Problem to solve:
Print all the data, keeping every line exactly as it is.

═══ Data segment ═══

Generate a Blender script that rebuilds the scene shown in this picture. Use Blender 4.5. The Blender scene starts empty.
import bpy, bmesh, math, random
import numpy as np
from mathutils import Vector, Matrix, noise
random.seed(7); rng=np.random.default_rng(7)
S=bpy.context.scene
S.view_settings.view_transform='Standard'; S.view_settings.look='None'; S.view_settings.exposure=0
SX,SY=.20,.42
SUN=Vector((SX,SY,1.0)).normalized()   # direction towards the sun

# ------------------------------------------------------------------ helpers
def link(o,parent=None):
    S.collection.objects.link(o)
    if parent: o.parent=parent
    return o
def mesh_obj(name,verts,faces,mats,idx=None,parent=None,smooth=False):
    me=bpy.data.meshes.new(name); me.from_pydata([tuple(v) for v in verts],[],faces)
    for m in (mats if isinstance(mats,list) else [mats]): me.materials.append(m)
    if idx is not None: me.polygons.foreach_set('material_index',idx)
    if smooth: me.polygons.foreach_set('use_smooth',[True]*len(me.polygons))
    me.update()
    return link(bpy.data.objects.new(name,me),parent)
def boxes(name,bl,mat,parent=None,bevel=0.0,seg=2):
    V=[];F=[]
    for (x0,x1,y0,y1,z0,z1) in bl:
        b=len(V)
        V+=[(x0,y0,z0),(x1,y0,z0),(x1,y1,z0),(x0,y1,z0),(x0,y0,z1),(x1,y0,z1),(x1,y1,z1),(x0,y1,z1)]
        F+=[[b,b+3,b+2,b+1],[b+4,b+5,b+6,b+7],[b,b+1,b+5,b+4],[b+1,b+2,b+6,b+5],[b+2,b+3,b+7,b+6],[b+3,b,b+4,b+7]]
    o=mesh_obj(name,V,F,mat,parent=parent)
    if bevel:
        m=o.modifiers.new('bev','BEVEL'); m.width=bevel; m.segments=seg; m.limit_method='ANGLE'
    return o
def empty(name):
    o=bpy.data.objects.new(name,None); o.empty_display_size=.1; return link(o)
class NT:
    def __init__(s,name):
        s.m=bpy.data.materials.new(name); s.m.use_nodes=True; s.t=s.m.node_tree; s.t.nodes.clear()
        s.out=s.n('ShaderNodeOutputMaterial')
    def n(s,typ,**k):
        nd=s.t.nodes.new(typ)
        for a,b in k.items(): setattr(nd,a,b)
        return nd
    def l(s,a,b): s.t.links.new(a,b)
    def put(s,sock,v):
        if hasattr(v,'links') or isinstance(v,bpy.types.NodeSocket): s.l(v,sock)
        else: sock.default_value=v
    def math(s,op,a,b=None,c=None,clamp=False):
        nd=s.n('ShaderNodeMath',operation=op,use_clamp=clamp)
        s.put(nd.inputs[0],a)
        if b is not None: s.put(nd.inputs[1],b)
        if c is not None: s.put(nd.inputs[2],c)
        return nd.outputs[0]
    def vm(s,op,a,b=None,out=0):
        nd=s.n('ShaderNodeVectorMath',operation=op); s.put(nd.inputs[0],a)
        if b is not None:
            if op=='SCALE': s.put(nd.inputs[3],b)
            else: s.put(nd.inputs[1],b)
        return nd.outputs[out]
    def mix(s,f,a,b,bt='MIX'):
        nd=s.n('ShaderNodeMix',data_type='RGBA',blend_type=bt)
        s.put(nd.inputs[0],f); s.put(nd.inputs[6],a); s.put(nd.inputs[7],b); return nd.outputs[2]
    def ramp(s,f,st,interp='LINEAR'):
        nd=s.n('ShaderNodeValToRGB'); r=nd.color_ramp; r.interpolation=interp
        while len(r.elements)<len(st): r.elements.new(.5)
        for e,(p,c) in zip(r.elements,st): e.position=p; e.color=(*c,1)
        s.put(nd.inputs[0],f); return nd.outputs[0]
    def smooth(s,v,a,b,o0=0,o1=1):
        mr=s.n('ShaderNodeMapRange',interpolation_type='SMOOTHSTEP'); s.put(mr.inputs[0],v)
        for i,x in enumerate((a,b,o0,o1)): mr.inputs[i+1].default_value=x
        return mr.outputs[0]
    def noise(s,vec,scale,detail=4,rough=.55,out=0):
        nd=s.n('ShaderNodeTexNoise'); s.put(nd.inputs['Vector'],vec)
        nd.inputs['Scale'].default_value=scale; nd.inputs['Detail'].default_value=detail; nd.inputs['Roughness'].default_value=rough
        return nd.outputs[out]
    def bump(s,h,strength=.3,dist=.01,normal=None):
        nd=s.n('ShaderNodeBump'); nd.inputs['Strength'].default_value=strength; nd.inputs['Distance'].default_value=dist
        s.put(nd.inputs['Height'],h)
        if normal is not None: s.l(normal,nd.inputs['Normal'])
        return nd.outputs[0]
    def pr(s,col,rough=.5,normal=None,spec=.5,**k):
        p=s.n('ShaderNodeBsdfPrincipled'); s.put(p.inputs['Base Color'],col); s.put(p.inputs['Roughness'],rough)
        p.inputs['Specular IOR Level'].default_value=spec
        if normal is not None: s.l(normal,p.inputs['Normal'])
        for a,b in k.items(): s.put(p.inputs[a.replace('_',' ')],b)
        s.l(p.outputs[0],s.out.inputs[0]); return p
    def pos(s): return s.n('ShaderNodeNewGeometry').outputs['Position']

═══

Exercise output:
Generate a Blender script that rebuilds the scene shown in this picture. Use Blender 4.5. The Blender scene starts empty.
import bpy, bmesh, math, random
import numpy as np
from mathutils import Vector, Matrix, noise
random.seed(7); rng=np.random.default_rng(7)
S=bpy.context.scene
S.view_settings.view_transform='Standard'; S.view_settings.look='None'; S.view_settings.exposure=0
SX,SY=.20,.42
SUN=Vector((SX,SY,1.0)).normalized()   # direction towards the sun

# ------------------------------------------------------------------ helpers
def link(o,parent=None):
    S.collection.objects.link(o)
    if parent: o.parent=parent
    return o
def mesh_obj(name,verts,faces,mats,idx=None,parent=None,smooth=False):
    me=bpy.data.meshes.new(name); me.from_pydata([tuple(v) for v in verts],[],faces)
    for m in (mats if isinstance(mats,list) else [mats]): me.materials.append(m)
    if idx is not None: me.polygons.foreach_set('material_index',idx)
    if smooth: me.polygons.foreach_set('use_smooth',[True]*len(me.polygons))
    me.update()
    return link(bpy.data.objects.new(name,me),parent)
def boxes(name,bl,mat,parent=None,bevel=0.0,seg=2):
    V=[];F=[]
    for (x0,x1,y0,y1,z0,z1) in bl:
        b=len(V)
        V+=[(x0,y0,z0),(x1,y0,z0),(x1,y1,z0),(x0,y1,z0),(x0,y0,z1),(x1,y0,z1),(x1,y1,z1),(x0,y1,z1)]
        F+=[[b,b+3,b+2,b+1],[b+4,b+5,b+6,b+7],[b,b+1,b+5,b+4],[b+1,b+2,b+6,b+5],[b+2,b+3,b+7,b+6],[b+3,b,b+4,b+7]]
    o=mesh_obj(name,V,F,mat,parent=parent)
    if bevel:
        m=o.modifiers.new('bev','BEVEL'); m.width=bevel; m.segments=seg; m.limit_method='ANGLE'
    return o
def empty(name):
    o=bpy.data.objects.new(name,None); o.empty_display_size=.1; return link(o)
class NT:
    def __init__(s,name):
        s.m=bpy.data.materials.new(name); s.m.use_nodes=True; s.t=s.m.node_tree; s.t.nodes.clear()
        s.out=s.n('ShaderNodeOutputMaterial')
    def n(s,typ,**k):
        nd=s.t.nodes.new(typ)
        for a,b in k.items(): setattr(nd,a,b)
        return nd
    def l(s,a,b): s.t.links.new(a,b)
    def put(s,sock,v):
        if hasattr(v,'links') or isinstance(v,bpy.types.NodeSocket): s.l(v,sock)
        else: sock.default_value=v
    def math(s,op,a,b=None,c=None,clamp=False):
        nd=s.n('ShaderNodeMath',operation=op,use_clamp=clamp)
        s.put(nd.inputs[0],a)
        if b is not None: s.put(nd.inputs[1],b)
        if c is not None: s.put(nd.inputs[2],c)
        return nd.outputs[0]
    def vm(s,op,a,b=None,out=0):
        nd=s.n('ShaderNodeVectorMath',operation=op); s.put(nd.inputs[0],a)
        if b is not None:
            if op=='SCALE': s.put(nd.inputs[3],b)
            else: s.put(nd.inputs[1],b)
        return nd.outputs[out]
    def mix(s,f,a,b,bt='MIX'):
        nd=s.n('ShaderNodeMix',data_type='RGBA',blend_type=bt)
        s.put(nd.inputs[0],f); s.put(nd.inputs[6],a); s.put(nd.inputs[7],b); return nd.outputs[2]
    def ramp(s,f,st,interp='LINEAR'):
        nd=s.n('ShaderNodeValToRGB'); r=nd.color_ramp; r.interpolation=interp
        while len(r.elements)<len(st): r.elements.new(.5)
        for e,(p,c) in zip(r.elements,st): e.position=p; e.color=(*c,1)
        s.put(nd.inputs[0],f); return nd.outputs[0]
    def smooth(s,v,a,b,o0=0,o1=1):
        mr=s.n('ShaderNodeMapRange',interpolation_type='SMOOTHSTEP'); s.put(mr.inputs[0],v)
        for i,x in enumerate((a,b,o0,o1)): mr.inputs[i+1].default_value=x
        return mr.outputs[0]
    def noise(s,vec,scale,detail=4,rough=.55,out=0):
        nd=s.n('ShaderNodeTexNoise'); s.put(nd.inputs['Vector'],vec)
        nd.inputs['Scale'].default_value=scale; nd.inputs['Detail'].default_value=detail; nd.inputs['Roughness'].default_value=rough
        return nd.outputs[out]
    def bump(s,h,strength=.3,dist=.01,normal=None):
        nd=s.n('ShaderNodeBump'); nd.inputs['Strength'].default_value=strength; nd.inputs['Distance'].default_value=dist
        s.put(nd.inputs['Height'],h)
        if normal is not None: s.l(normal,nd.inputs['Normal'])
        return nd.outputs[0]
    def pr(s,col,rough=.5,normal=None,spec=.5,**k):
        p=s.n('ShaderNodeBsdfPrincipled'); s.put(p.inputs['Base Color'],col); s.put(p.inputs['Roughness'],rough)
        p.inputs['Specular IOR Level'].default_value=spec
        if normal is not None: s.l(normal,p.inputs['Normal'])
        for a,b in k.items(): s.put(p.inputs[a.replace('_',' ')],b)
        s.l(p.outputs[0],s.out.inputs[0]); return p
    def pos(s): return s.n('ShaderNodeNewGeometry').outputs['Position']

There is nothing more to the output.